# What the exercise asks
Copy every entry exactly.

=== Dataset entries ===

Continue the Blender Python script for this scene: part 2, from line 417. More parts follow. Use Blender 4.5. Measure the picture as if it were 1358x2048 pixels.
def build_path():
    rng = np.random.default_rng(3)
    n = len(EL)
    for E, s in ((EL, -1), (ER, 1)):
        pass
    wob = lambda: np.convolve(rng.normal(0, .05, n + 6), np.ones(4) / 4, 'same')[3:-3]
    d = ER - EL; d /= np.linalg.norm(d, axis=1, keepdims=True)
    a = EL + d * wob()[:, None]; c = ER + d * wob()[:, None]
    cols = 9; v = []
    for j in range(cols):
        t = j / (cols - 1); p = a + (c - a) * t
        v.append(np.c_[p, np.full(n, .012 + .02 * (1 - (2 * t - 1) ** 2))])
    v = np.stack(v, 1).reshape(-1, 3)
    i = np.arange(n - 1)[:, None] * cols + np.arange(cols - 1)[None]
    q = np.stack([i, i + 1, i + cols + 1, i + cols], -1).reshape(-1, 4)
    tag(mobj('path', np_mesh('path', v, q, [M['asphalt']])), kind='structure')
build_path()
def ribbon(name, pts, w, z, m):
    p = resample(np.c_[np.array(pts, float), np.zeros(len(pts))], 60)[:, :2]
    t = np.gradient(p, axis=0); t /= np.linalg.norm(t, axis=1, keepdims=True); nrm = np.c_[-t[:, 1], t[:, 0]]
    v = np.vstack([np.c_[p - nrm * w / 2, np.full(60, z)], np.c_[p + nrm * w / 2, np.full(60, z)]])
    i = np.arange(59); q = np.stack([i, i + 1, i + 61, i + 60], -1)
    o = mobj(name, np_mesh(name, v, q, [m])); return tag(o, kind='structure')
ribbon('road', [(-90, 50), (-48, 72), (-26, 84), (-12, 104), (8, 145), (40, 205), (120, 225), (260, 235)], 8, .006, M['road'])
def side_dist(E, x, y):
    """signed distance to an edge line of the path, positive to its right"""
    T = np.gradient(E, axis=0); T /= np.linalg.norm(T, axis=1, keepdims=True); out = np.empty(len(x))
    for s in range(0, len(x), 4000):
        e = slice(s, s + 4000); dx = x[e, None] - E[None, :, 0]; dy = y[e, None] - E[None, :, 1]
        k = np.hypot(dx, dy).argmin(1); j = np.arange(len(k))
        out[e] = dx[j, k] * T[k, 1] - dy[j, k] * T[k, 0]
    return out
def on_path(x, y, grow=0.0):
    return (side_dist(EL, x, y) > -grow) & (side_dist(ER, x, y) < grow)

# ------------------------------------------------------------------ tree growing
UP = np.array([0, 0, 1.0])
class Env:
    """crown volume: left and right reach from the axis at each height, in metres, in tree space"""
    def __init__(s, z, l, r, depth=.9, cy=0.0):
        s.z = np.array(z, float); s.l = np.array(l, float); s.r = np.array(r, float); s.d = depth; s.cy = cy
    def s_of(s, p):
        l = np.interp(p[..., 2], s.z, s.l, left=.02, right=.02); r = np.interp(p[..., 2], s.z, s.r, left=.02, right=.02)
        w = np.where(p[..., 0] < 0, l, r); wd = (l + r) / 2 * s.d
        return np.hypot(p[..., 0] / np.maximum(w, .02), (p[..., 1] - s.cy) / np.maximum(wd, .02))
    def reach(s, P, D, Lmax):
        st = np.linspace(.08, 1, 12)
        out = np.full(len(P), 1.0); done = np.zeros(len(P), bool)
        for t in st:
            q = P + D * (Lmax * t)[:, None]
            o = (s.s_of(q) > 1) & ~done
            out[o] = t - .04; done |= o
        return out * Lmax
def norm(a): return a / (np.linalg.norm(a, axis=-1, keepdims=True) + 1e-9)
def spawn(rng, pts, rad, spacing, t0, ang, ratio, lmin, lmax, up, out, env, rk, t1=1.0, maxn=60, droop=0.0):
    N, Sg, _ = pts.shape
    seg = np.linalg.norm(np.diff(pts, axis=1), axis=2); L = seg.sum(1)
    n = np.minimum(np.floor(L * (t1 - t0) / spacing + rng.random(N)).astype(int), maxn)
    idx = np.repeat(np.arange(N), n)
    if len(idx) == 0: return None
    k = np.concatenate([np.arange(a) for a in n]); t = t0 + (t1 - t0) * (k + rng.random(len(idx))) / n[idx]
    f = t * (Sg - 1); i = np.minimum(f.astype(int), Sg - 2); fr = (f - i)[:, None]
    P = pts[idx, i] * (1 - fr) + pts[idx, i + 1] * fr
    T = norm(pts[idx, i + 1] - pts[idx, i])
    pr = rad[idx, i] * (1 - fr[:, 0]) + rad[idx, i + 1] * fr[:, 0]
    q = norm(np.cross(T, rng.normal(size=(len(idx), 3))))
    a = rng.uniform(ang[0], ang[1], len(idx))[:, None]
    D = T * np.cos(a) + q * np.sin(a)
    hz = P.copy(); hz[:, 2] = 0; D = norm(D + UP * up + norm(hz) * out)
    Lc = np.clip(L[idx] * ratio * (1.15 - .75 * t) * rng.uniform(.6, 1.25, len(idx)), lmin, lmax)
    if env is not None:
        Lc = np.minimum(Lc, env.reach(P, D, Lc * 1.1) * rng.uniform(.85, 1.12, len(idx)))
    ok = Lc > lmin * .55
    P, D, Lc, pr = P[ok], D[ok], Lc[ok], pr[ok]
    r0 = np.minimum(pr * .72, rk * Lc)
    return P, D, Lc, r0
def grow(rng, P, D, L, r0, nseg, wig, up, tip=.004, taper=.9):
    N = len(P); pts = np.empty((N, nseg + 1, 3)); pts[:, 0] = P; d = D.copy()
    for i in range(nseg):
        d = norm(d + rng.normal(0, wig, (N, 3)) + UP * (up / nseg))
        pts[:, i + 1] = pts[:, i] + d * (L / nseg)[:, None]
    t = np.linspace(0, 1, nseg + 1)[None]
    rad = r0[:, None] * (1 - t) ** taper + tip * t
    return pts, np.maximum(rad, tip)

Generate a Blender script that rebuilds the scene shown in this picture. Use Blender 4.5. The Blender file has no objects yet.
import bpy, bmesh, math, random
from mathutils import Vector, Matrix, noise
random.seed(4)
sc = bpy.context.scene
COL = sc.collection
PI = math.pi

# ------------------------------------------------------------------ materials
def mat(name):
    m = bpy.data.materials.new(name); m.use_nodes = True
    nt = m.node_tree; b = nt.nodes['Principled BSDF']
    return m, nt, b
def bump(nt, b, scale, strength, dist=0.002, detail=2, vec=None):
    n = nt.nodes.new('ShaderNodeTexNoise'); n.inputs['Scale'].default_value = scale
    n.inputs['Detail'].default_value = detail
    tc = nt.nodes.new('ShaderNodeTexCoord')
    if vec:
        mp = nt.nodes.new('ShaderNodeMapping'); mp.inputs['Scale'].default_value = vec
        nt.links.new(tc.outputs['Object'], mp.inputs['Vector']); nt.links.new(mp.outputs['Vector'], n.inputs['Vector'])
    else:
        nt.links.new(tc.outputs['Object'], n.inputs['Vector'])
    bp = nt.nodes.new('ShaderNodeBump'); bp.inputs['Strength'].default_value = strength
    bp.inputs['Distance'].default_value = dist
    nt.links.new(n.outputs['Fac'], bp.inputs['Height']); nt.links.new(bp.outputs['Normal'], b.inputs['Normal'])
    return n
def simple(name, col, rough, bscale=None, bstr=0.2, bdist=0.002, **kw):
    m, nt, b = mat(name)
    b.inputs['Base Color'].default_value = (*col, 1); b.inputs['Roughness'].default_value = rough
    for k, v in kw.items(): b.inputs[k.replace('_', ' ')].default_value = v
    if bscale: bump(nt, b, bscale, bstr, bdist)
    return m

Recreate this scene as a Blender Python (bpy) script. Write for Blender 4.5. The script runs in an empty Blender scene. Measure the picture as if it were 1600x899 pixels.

===

# Result
Continue the Blender Python script for this scene: part 2, from line 417. More parts follow. Use Blender 4.5. Measure the picture as if it were 1358x2048 pixels.
def build_path():
    rng = np.random.default_rng(3)
    n = len(EL)
    for E, s in ((EL, -1), (ER, 1)):
        pass
    wob = lambda: np.convolve(rng.normal(0, .05, n + 6), np.ones(4) / 4, 'same')[3:-3]
    d = ER - EL; d /= np.linalg.norm(d, axis=1, keepdims=True)
    a = EL + d * wob()[:, None]; c = ER + d * wob()[:, None]
    cols = 9; v = []
    for j in range(cols):
        t = j / (cols - 1); p = a + (c - a) * t
        v.append(np.c_[p, np.full(n, .012 + .02 * (1 - (2 * t - 1) ** 2))])
    v = np.stack(v, 1).reshape(-1, 3)
    i = np.arange(n - 1)[:, None] * cols + np.arange(cols - 1)[None]
    q = np.stack([i, i + 1, i + cols + 1, i + cols], -1).reshape(-1, 4)
    tag(mobj('path', np_mesh('path', v, q, [M['asphalt']])), kind='structure')
build_path()
def ribbon(name, pts, w, z, m):
    p = resample(np.c_[np.array(pts, float), np.zeros(len(pts))], 60)[:, :2]
    t = np.gradient(p, axis=0); t /= np.linalg.norm(t, axis=1, keepdims=True); nrm = np.c_[-t[:, 1], t[:, 0]]
    v = np.vstack([np.c_[p - nrm * w / 2, np.full(60, z)], np.c_[p + nrm * w / 2, np.full(60, z)]])
    i = np.arange(59); q = np.stack([i, i + 1, i + 61, i + 60], -1)
    o = mobj(name, np_mesh(name, v, q, [m])); return tag(o, kind='structure')
ribbon('road', [(-90, 50), (-48, 72), (-26, 84), (-12, 104), (8, 145), (40, 205), (120, 225), (260, 235)], 8, .006, M['road'])
def side_dist(E, x, y):
    """signed distance to an edge line of the path, positive to its right"""
    T = np.gradient(E, axis=0); T /= np.linalg.norm(T, axis=1, keepdims=True); out = np.empty(len(x))
    for s in range(0, len(x), 4000):
        e = slice(s, s + 4000); dx = x[e, None] - E[None, :, 0]; dy = y[e, None] - E[None, :, 1]
        k = np.hypot(dx, dy).argmin(1); j = np.arange(len(k))
        out[e] = dx[j, k] * T[k, 1] - dy[j, k] * T[k, 0]
    return out
def on_path(x, y, grow=0.0):
    return (side_dist(EL, x, y) > -grow) & (side_dist(ER, x, y) < grow)

# ------------------------------------------------------------------ tree growing
UP = np.array([0, 0, 1.0])
class Env:
    """crown volume: left and right reach from the axis at each height, in metres, in tree space"""
    def __init__(s, z, l, r, depth=.9, cy=0.0):
        s.z = np.array(z, float); s.l = np.array(l, float); s.r = np.array(r, float); s.d = depth; s.cy = cy
    def s_of(s, p):
        l = np.interp(p[..., 2], s.z, s.l, left=.02, right=.02); r = np.interp(p[..., 2], s.z, s.r, left=.02, right=.02)
        w = np.where(p[..., 0] < 0, l, r); wd = (l + r) / 2 * s.d
        return np.hypot(p[..., 0] / np.maximum(w, .02), (p[..., 1] - s.cy) / np.maximum(wd, .02))
    def reach(s, P, D, Lmax):
        st = np.linspace(.08, 1, 12)
        out = np.full(len(P), 1.0); done = np.zeros(len(P), bool)
        for t in st:
            q = P + D * (Lmax * t)[:, None]
            o = (s.s_of(q) > 1) & ~done
            out[o] = t - .04; done |= o
        return out * Lmax
def norm(a): return a / (np.linalg.norm(a, axis=-1, keepdims=True) + 1e-9)
def spawn(rng, pts, rad, spacing, t0, ang, ratio, lmin, lmax, up, out, env, rk, t1=1.0, maxn=60, droop=0.0):
    N, Sg, _ = pts.shape
    seg = np.linalg.norm(np.diff(pts, axis=1), axis=2); L = seg.sum(1)
    n = np.minimum(np.floor(L * (t1 - t0) / spacing + rng.random(N)).astype(int), maxn)
    idx = np.repeat(np.arange(N), n)
    if len(idx) == 0: return None
    k = np.concatenate([np.arange(a) for a in n]); t = t0 + (t1 - t0) * (k + rng.random(len(idx))) / n[idx]
    f = t * (Sg - 1); i = np.minimum(f.astype(int), Sg - 2); fr = (f - i)[:, None]
    P = pts[idx, i] * (1 - fr) + pts[idx, i + 1] * fr
    T = norm(pts[idx, i + 1] - pts[idx, i])
    pr = rad[idx, i] * (1 - fr[:, 0]) + rad[idx, i + 1] * fr[:, 0]
    q = norm(np.cross(T, rng.normal(size=(len(idx), 3))))
    a = rng.uniform(ang[0], ang[1], len(idx))[:, None]
    D = T * np.cos(a) + q * np.sin(a)
    hz = P.copy(); hz[:, 2] = 0; D = norm(D + UP * up + norm(hz) * out)
    Lc = np.clip(L[idx] * ratio * (1.15 - .75 * t) * rng.uniform(.6, 1.25, len(idx)), lmin, lmax)
    if env is not None:
        Lc = np.minimum(Lc, env.reach(P, D, Lc * 1.1) * rng.uniform(.85, 1.12, len(idx)))
    ok = Lc > lmin * .55
    P, D, Lc, pr = P[ok], D[ok], Lc[ok], pr[ok]
    r0 = np.minimum(pr * .72, rk * Lc)
    return P, D, Lc, r0
def grow(rng, P, D, L, r0, nseg, wig, up, tip=.004, taper=.9):
    N = len(P); pts = np.empty((N, nseg + 1, 3)); pts[:, 0] = P; d = D.copy()
    for i in range(nseg):
        d = norm(d + rng.normal(0, wig, (N, 3)) + UP * (up / nseg))
        pts[:, i + 1] = pts[:, i] + d * (L / nseg)[:, None]
    t = np.linspace(0, 1, nseg + 1)[None]
    rad = r0[:, None] * (1 - t) ** taper + tip * t
    return pts, np.maximum(rad, tip)

Generate a Blender script that rebuilds the scene shown in this picture. Use Blender 4.5. The Blender file has no objects yet.
import bpy, bmesh, math, random
from mathutils import Vector, Matrix, noise
random.seed(4)
sc = bpy.context.scene
COL = sc.collection
PI = math.pi

# ------------------------------------------------------------------ materials
def mat(name):
    m = bpy.data.materials.new(name); m.use_nodes = True
    nt = m.node_tree; b = nt.nodes['Principled BSDF']
    return m, nt, b
def bump(nt, b, scale, strength, dist=0.002, detail=2, vec=None):
    n = nt.nodes.new('ShaderNodeTexNoise'); n.inputs['Scale'].default_value = scale
    n.inputs['Detail'].default_value = detail
    tc = nt.nodes.new('ShaderNodeTexCoord')
    if vec:
        mp = nt.nodes.new('ShaderNodeMapping'); mp.inputs['Scale'].default_value = vec
        nt.links.new(tc.outputs['Object'], mp.inputs['Vector']); nt.links.new(mp.outputs['Vector'], n.inputs['Vector'])
    else:
        nt.links.new(tc.outputs['Object'], n.inputs['Vector'])
    bp = nt.nodes.new('ShaderNodeBump'); bp.inputs['Strength'].default_value = strength
    bp.inputs['Distance'].default_value = dist
    nt.links.new(n.outputs['Fac'], bp.inputs['Height']); nt.links.new(bp.outputs['Normal'], b.inputs['Normal'])
    return n
def simple(name, col, rough, bscale=None, bstr=0.2, bdist=0.002, **kw):
    m, nt, b = mat(name)
    b.inputs['Base Color'].default_value = (*col, 1); b.inputs['Roughness'].default_value = rough
    for k, v in kw.items(): b.inputs[k.replace('_', ' ')].default_value = v
    if bscale: bump(nt, b, bscale, bstr, bdist)
    return m

Recreate this scene as a Blender Python (bpy) script. Write for Blender 4.5. The script runs in an empty Blender scene. Measure the picture as if it were 1600x899 pixels.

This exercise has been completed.